Once Fascism and Nazism had fallen, the material legacies of both regimes then became the object of destruction, reinterpretation and memory work. Thus, the archaeological and architectural heritage of these regimes, now tainted by their ideology, has not only suffered the consequences of damnatio memoriae in the aftermath of regime change, but continues even today to inflame contemporary public debate.
This interdisciplinary workshop will bring together a group of international experts, including historians of Germany and Italy, classicists, archaeologists and art historians, to explore the complex relationships between antiquity and materiality, both during and after Fascism and National Socialism. Our aim is to examine the shifting conditions of the reception of antiquity under dictatorial regimes, and the fate of fascist material legacies from the aftermath of the Second World War to the present day.

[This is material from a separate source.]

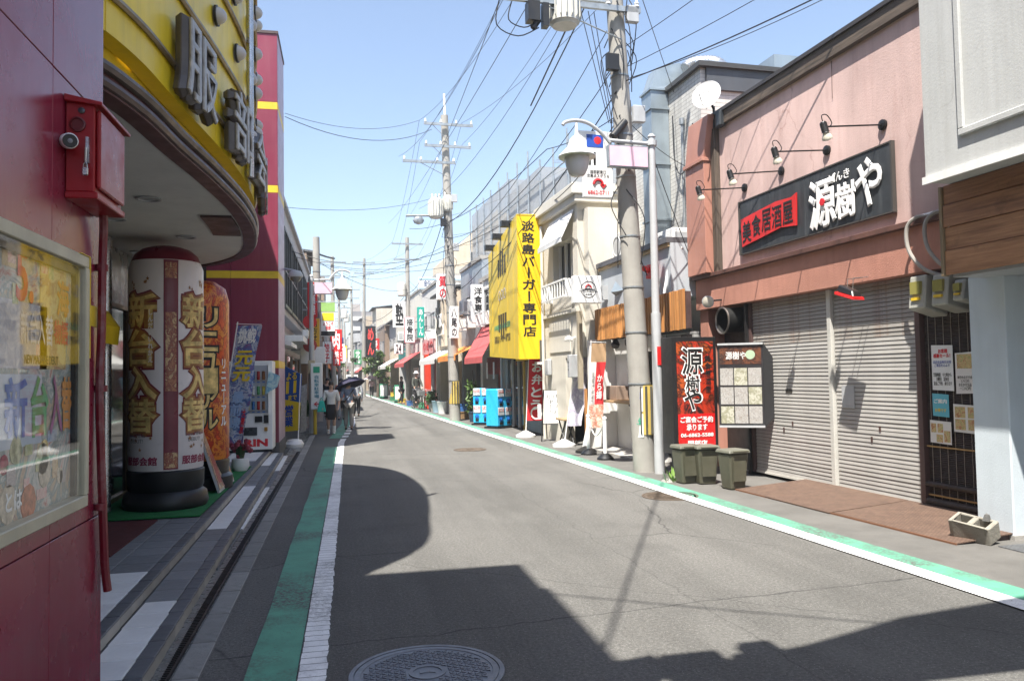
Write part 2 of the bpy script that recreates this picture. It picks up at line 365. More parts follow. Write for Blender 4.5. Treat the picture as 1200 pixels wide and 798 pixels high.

The workshop, organized by Dr. Helen Roche (Faculty of History), Flaminia Bartolini (Department of Archaeology) and Timothy Schmalz (Faculty of History), is a joint collaboration between the Cambridge Heritage Research Centre, the Department of Archaeology, and the Faculty of History at the University of Cambridge. It will be the first of a series of workshops on the theme of Heritage and Dictatorship, and is supported by the DAAD-University of Cambridge Research Hub for German Studieswith funds from the German Federal Foreign Office and the Faculty of History. It will also form a launchpad for ‘Claiming the Classical’, a new network for scholars interested in political appropriations of the classical past.